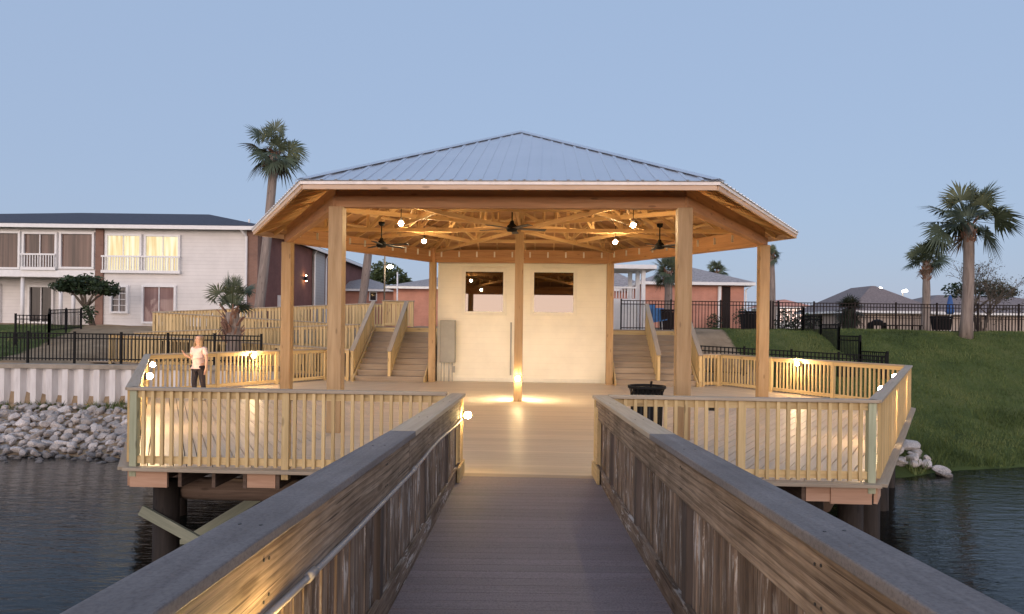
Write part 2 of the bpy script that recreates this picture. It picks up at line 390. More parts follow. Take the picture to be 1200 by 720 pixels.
# ------------------------------------------------------------------ frames of reference
TH = math.radians(2.7); CT = math.cos(TH); ST = math.sin(TH); CX, CY = .16, 16.2
def L(x, y, z=0.0): return Vector((CX + x * CT + y * ST, CY - x * ST + y * CT, z))
def LV(x, y, z=0.0): return Vector((x * CT + y * ST, -x * ST + y * CT, z))
TW = math.radians(1.1)
def wz(d): return .35 - .047 * d if d < 4.5 else max(0.0, .1385 - .0365 * (d - 4.5))
def Wk(x, d, z=0.0): return Vector((.06 + d * math.tan(TW) + x, d, wz(d) + z))
def hexv(S, k): return (S * math.cos(PI / 3 * k), S * math.sin(PI / 3 * k))
def clip(poly, nx, ny, c):       # keep nx*x+ny*y <= c
    out = []
    for i in range(len(poly)):
        a, b = poly[i], poly[(i + 1) % len(poly)]
        da = nx * a[0] + ny * a[1] - c; db = nx * b[0] + ny * b[1] - c
        if da <= 0: out.append(a)
        if (da < 0 < db) or (db < 0 < da):
            t = da / (da - db); out.append((a[0] + (b[0] - a[0]) * t, a[1] + (b[1] - a[1]) * t))
    return out
def boards(mb, poly, ud, width, gap, z0, z1, xf=None):
    ud = Vector((ud[0], ud[1], 0)).normalized(); vd = Vector((-ud.y, ud.x, 0))
    vs = [p[0] * vd.x + p[1] * vd.y for p in poly]; v = min(vs)
    while v < max(vs):
        q = clip(clip(poly, vd.x, vd.y, v + width), -vd.x, -vd.y, -v)
        if len(q) > 2:
            if xf: q = [tuple(xf(*p))[:2] for p in q]
            mb.prism(q, z0, z1, (ud.x, ud.y))
        v += width + gap

# ------------------------------------------------------------------ world
world = bpy.data.worlds.new('World'); scene.world = world; world.use_nodes = True
wt = world.node_tree; bg = wt.nodes['Background']
sky = wt.nodes.new('ShaderNodeTexSky'); sky.sky_type = 'NISHITA'; sky.sun_disc = False
SUN_EL = math.radians(3.5); SUN_AZ = math.radians(200)
sky.sun_elevation = SUN_EL; sky.sun_rotation = SUN_AZ; sky.air_density = 1.0; sky.dust_density = .6; sky.ozone_density = 2.2
# dusk air: the clear-sky model evened out by the even blue of the time after sunset, with the afterglow low behind the viewer
def wn(typ, **kw):
    n = wt.nodes.new(typ)
    for k, v in kw.items(): setattr(n, k, v)
    return n
tc = wn('ShaderNodeTexCoord'); sx = wn('ShaderNodeSeparateXYZ'); wt.links.new(tc.outputs['Generated'], sx.inputs[0])
el = wn('ShaderNodeValToRGB'); wt.links.new(sx.outputs[2], el.inputs[0]); cr = el.color_ramp
cr.elements[0].position = 0.0; cr.elements[0].color = (2.22, 2.66, 3.72, 1)
cr.elements[1].position = .55; cr.elements[1].color = (2.00, 2.66, 3.88, 1)
e_ = cr.elements.new(.16); e_.color = (2.14, 2.72, 3.86, 1)
mx = wn('ShaderNodeMix', data_type='RGBA'); mx.inputs[0].default_value = .82
wt.links.new(sky.outputs[0], mx.inputs[6]); wt.links.new(el.outputs[0], mx.inputs[7])
gy = wn('ShaderNodeMapRange'); gy.inputs[1].default_value = .15; gy.inputs[2].default_value = -1.0; wt.links.new(sx.outputs[1], gy.inputs[0])
gz = wn('ShaderNodeMapRange'); gz.inputs[1].default_value = .75; gz.inputs[2].default_value = .0; wt.links.new(sx.outputs[2], gz.inputs[0])
gm_ = wn('ShaderNodeMath', operation='MULTIPLY'); wt.links.new(gy.outputs[0], gm_.inputs[0]); wt.links.new(gz.outputs[0], gm_.inputs[1])
gl = wn('ShaderNodeMix', data_type='RGBA', blend_type='ADD'); gl.inputs[7].default_value = (13.0, 10.0, 8.6, 1)
wt.links.new(gm_.outputs[0], gl.inputs[0]); wt.links.new(mx.outputs[2], gl.inputs[6])
wt.links.new(gl.outputs[2], bg.inputs['Color']); bg.inputs['Strength'].default_value = .1
sun_d = bpy.data.lights.new('sun', 'SUN'); sun = bpy.data.objects.new('sun', sun_d); COL.objects.link(sun)
sun_d.energy = .6; sun_d.angle = math.radians(40); sun_d.color = (1, .80, .66)
sdir = Vector((math.sin(SUN_AZ) * math.cos(SUN_EL), math.cos(SUN_AZ) * math.cos(SUN_EL), math.sin(SUN_EL)))
sun.rotation_euler = (-sdir).to_track_quat('-Z', 'Y').to_euler()
vs_ = scene.view_settings; vs_.view_transform = 'Standard'; vs_.look = 'None'; vs_.exposure = 1.0; vs_.gamma = 1
try:
    scene.render.engine = 'CYCLES'
    scene.cycles.use_denoising = True; scene.cycles.denoiser = 'OPENIMAGEDENOISE'
    scene.cycles.denoising_input_passes = 'RGB_ALBEDO_NORMAL'
    scene.cycles.max_bounces = 6; scene.cycles.sample_clamp_indirect = 6
except Exception: pass

# ------------------------------------------------------------------ ground, water
def sm(a, b, x):
    t = min(1, max(0, (x - a) / (b - a))); return t * t * (3 - 2 * t)
def lerp(a, b, t): return a + (b - a) * t
def shore(x): return 15.6 + min(max(x - 9.5, -1), 12) * .3
def Hleft(x, y):
    if y < 20.2:
        return max(-3.4, -1.58 + (y - 16.1) * .23)
    base = .5 + min(1, (y - 20.3) / 13.0)
    ramp = .049 * (-x - 5.2) - .28
    if y > 27.8: k = sm(27.8, 31, y); ramp = lerp(ramp + 1.0, base, k)
    elif y > 22: ramp += (y - 22) / 5.8 * 1.0
    w = sm(-14.8, -13.7, x)
    return lerp(base, min(base, ramp), w)
def Hmid(x, y):
    if y < 20.6: return max(-3.4, -2.2 + (y - 20) * .2)
    return min(1.62, -2.0 + (y - 20.6) * .95)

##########

> _Written exercise_:
In your copy of the listing above, reproduce each line exactly and omit all pictures.

> _Problem solution_:
Write part 2 of the bpy script that recreates this picture. It picks up at line 390. More parts follow. Take the picture to be 1200 by 720 pixels.
# ------------------------------------------------------------------ frames of reference
TH = math.radians(2.7); CT = math.cos(TH); ST = math.sin(TH); CX, CY = .16, 16.2
def L(x, y, z=0.0): return Vector((CX + x * CT + y * ST, CY - x * ST + y * CT, z))
def LV(x, y, z=0.0): return Vector((x * CT + y * ST, -x * ST + y * CT, z))
TW = math.radians(1.1)
def wz(d): return .35 - .047 * d if d < 4.5 else max(0.0, .1385 - .0365 * (d - 4.5))
def Wk(x, d, z=0.0): return Vector((.06 + d * math.tan(TW) + x, d, wz(d) + z))
def hexv(S, k): return (S * math.cos(PI / 3 * k), S * math.sin(PI / 3 * k))
def clip(poly, nx, ny, c):       # keep nx*x+ny*y <= c
    out = []
    for i in range(len(poly)):
        a, b = poly[i], poly[(i + 1) % len(poly)]
        da = nx * a[0] + ny * a[1] - c; db = nx * b[0] + ny * b[1] - c
        if da <= 0: out.append(a)
        if (da < 0 < db) or (db < 0 < da):
            t = da / (da - db); out.append((a[0] + (b[0] - a[0]) * t, a[1] + (b[1] - a[1]) * t))
    return out
def boards(mb, poly, ud, width, gap, z0, z1, xf=None):
    ud = Vector((ud[0], ud[1], 0)).normalized(); vd = Vector((-ud.y, ud.x, 0))
    vs = [p[0] * vd.x + p[1] * vd.y for p in poly]; v = min(vs)
    while v < max(vs):
        q = clip(clip(poly, vd.x, vd.y, v + width), -vd.x, -vd.y, -v)
        if len(q) > 2:
            if xf: q = [tuple(xf(*p))[:2] for p in q]
            mb.prism(q, z0, z1, (ud.x, ud.y))
        v += width + gap

# ------------------------------------------------------------------ world
world = bpy.data.worlds.new('World'); scene.world = world; world.use_nodes = True
wt = world.node_tree; bg = wt.nodes['Background']
sky = wt.nodes.new('ShaderNodeTexSky'); sky.sky_type = 'NISHITA'; sky.sun_disc = False
SUN_EL = math.radians(3.5); SUN_AZ = math.radians(200)
sky.sun_elevation = SUN_EL; sky.sun_rotation = SUN_AZ; sky.air_density = 1.0; sky.dust_density = .6; sky.ozone_density = 2.2
# dusk air: the clear-sky model evened out by the even blue of the time after sunset, with the afterglow low behind the viewer
def wn(typ, **kw):
    n = wt.nodes.new(typ)
    for k, v in kw.items(): setattr(n, k, v)
    return n
tc = wn('ShaderNodeTexCoord'); sx = wn('ShaderNodeSeparateXYZ'); wt.links.new(tc.outputs['Generated'], sx.inputs[0])
el = wn('ShaderNodeValToRGB'); wt.links.new(sx.outputs[2], el.inputs[0]); cr = el.color_ramp
cr.elements[0].position = 0.0; cr.elements[0].color = (2.22, 2.66, 3.72, 1)
cr.elements[1].position = .55; cr.elements[1].color = (2.00, 2.66, 3.88, 1)
e_ = cr.elements.new(.16); e_.color = (2.14, 2.72, 3.86, 1)
mx = wn('ShaderNodeMix', data_type='RGBA'); mx.inputs[0].default_value = .82
wt.links.new(sky.outputs[0], mx.inputs[6]); wt.links.new(el.outputs[0], mx.inputs[7])
gy = wn('ShaderNodeMapRange'); gy.inputs[1].default_value = .15; gy.inputs[2].default_value = -1.0; wt.links.new(sx.outputs[1], gy.inputs[0])
gz = wn('ShaderNodeMapRange'); gz.inputs[1].default_value = .75; gz.inputs[2].default_value = .0; wt.links.new(sx.outputs[2], gz.inputs[0])
gm_ = wn('ShaderNodeMath', operation='MULTIPLY'); wt.links.new(gy.outputs[0], gm_.inputs[0]); wt.links.new(gz.outputs[0], gm_.inputs[1])
gl = wn('ShaderNodeMix', data_type='RGBA', blend_type='ADD'); gl.inputs[7].default_value = (13.0, 10.0, 8.6, 1)
wt.links.new(gm_.outputs[0], gl.inputs[0]); wt.links.new(mx.outputs[2], gl.inputs[6])
wt.links.new(gl.outputs[2], bg.inputs['Color']); bg.inputs['Strength'].default_value = .1
sun_d = bpy.data.lights.new('sun', 'SUN'); sun = bpy.data.objects.new('sun', sun_d); COL.objects.link(sun)
sun_d.energy = .6; sun_d.angle = math.radians(40); sun_d.color = (1, .80, .66)
sdir = Vector((math.sin(SUN_AZ) * math.cos(SUN_EL), math.cos(SUN_AZ) * math.cos(SUN_EL), math.sin(SUN_EL)))
sun.rotation_euler = (-sdir).to_track_quat('-Z', 'Y').to_euler()
vs_ = scene.view_settings; vs_.view_transform = 'Standard'; vs_.look = 'None'; vs_.exposure = 1.0; vs_.gamma = 1
try:
    scene.render.engine = 'CYCLES'
    scene.cycles.use_denoising = True; scene.cycles.denoiser = 'OPENIMAGEDENOISE'
    scene.cycles.denoising_input_passes = 'RGB_ALBEDO_NORMAL'
    scene.cycles.max_bounces = 6; scene.cycles.sample_clamp_indirect = 6
except Exception: pass

# ------------------------------------------------------------------ ground, water
def sm(a, b, x):
    t = min(1, max(0, (x - a) / (b - a))); return t * t * (3 - 2 * t)
def lerp(a, b, t): return a + (b - a) * t
def shore(x): return 15.6 + min(max(x - 9.5, -1), 12) * .3
def Hleft(x, y):
    if y < 20.2:
        return max(-3.4, -1.58 + (y - 16.1) * .23)
    base = .5 + min(1, (y - 20.3) / 13.0)
    ramp = .049 * (-x - 5.2) - .28
    if y > 27.8: k = sm(27.8, 31, y); ramp = lerp(ramp + 1.0, base, k)
    elif y > 22: ramp += (y - 22) / 5.8 * 1.0
    w = sm(-14.8, -13.7, x)
    return lerp(base, min(base, ramp), w)
def Hmid(x, y):
    if y < 20.6: return max(-3.4, -2.2 + (y - 20) * .2)
    return min(1.62, -2.0 + (y - 20.6) * .95)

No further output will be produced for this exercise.